All that was left after that was an amusing end bumper where, after reading about their blanket fort in the school newpaper, Troy and Abed fear that they've gotten too mainstream so they execute "Protocol Omega", which is to pull a couple strategically-placed cords to cause the entire fort to collapse, and looting to ensue (at least for Leonard). But the episode ends with them vowing to each other to go on to create a cardboard submarine.
So while this episode kept me laughing, there is a lot to digest. It's interesting that one week after the bottle episode which had every member of the gang so focused upon, this week Britta, Pierce, and Shirley were barely in the episode. I also wonder about that mysterious professor. What was his real name actually? And will he be back? I sure hope so, because Kevin Corrigan played that part excellently and he is a really fun character.

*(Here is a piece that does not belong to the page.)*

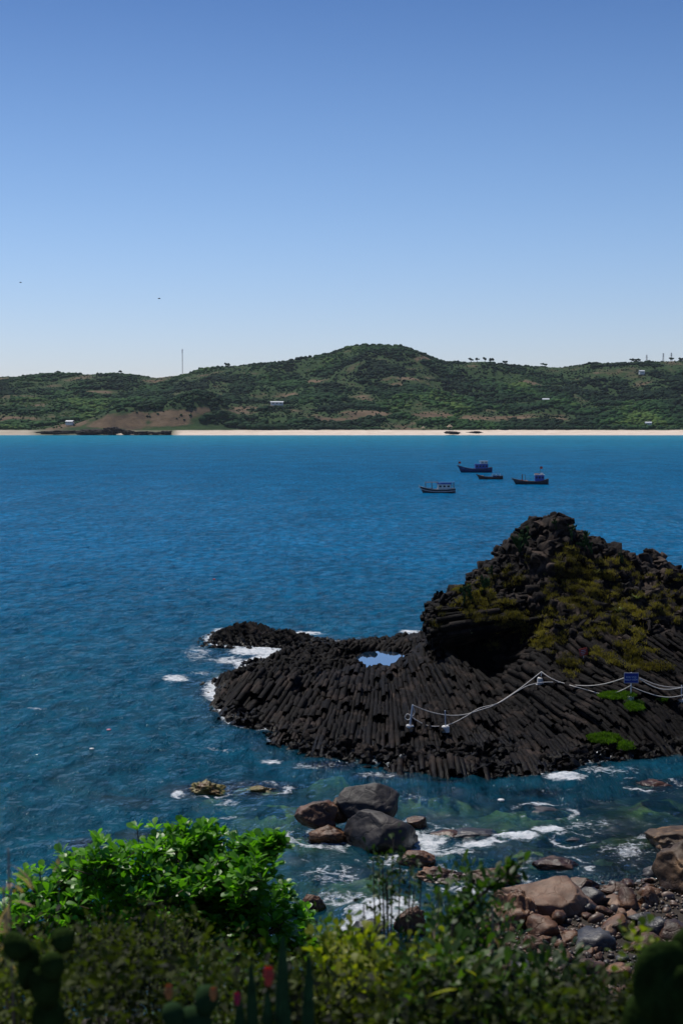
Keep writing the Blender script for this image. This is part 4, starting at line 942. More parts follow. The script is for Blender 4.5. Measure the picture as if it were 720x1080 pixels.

I said at the beginning of this getting-to-be-pretty-long review that this episode was really quotable, so I'll end with some extra quotes from it.
Professor Professorson: "My family name was Professorberg but we changed it when we were fleeing from the Nazis."
Jeff (after discovering that Professor Professorson is actually real): "My latest theory? Maybe I'm a god. I've ignored the signs for far too long."
Abed: "You shouldn't be in here, Leonard. You already have three farting strikes against you."
Jeff: "Did you just mispronounce etcetera?", Professor Wooley: "My latin class was fake!"
Jeff: "He has defrauded your school to the tune of dozens of credits per year, and nearly twice as many dollars!"
Some of the night school courses were pretty funny. Here are the names of some of them: History of Something, Learning!, Introduction to Basics, Principles of Intermediate, Studyology, Class 101, Theoretical Phys Ed, Math 1-2-3, Simplified Chinese, Reading?, Nominal Ascertainment, Canned Response Awareness.